Herold estimates that the five largest oil companies -- BP PLC, Total SA, Chevron Texaco Corp., Exxon Mobil Corp. and Royal Dutch/Shell Group -- will spend nearly $65 billion on capital costs this year. That would be the lowest spending as a percentage of cash flow -- 54 percent -- in the past four years that Herold analyzed. Some of the increases in spending this year are a result of inflation, not more activity, analysts said.
As a result of limited investment, the world's ability to refine oil has not increased significantly in the past two decades, and there are far fewer rigs drilling for oil now compared with the early 1980s, when there was a flurry of activity, analysts said.
Where's the money going?
Many large oil companies are returning money earned from high oil prices to investors in dividend payments and are buying back stock. Some also are paying down debt. Wall Street has been rewarding the companies' behavior, and stock analysts have applauded the companies' approach.

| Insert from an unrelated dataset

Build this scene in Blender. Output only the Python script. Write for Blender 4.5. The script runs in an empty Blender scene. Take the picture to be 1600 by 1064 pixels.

Some analysts expect capital spending to increase slightly next year.
John Felmy, the chief economist for the American Petroleum Institute, a Washington trade association for the industry, said that companies are investing significantly in exploration and development. He said companies need to show restraint, however, given the cyclical nature of the oil business.
"Look back five years," Felmy said. "We had $11 oil. You have to be prudent with your investments."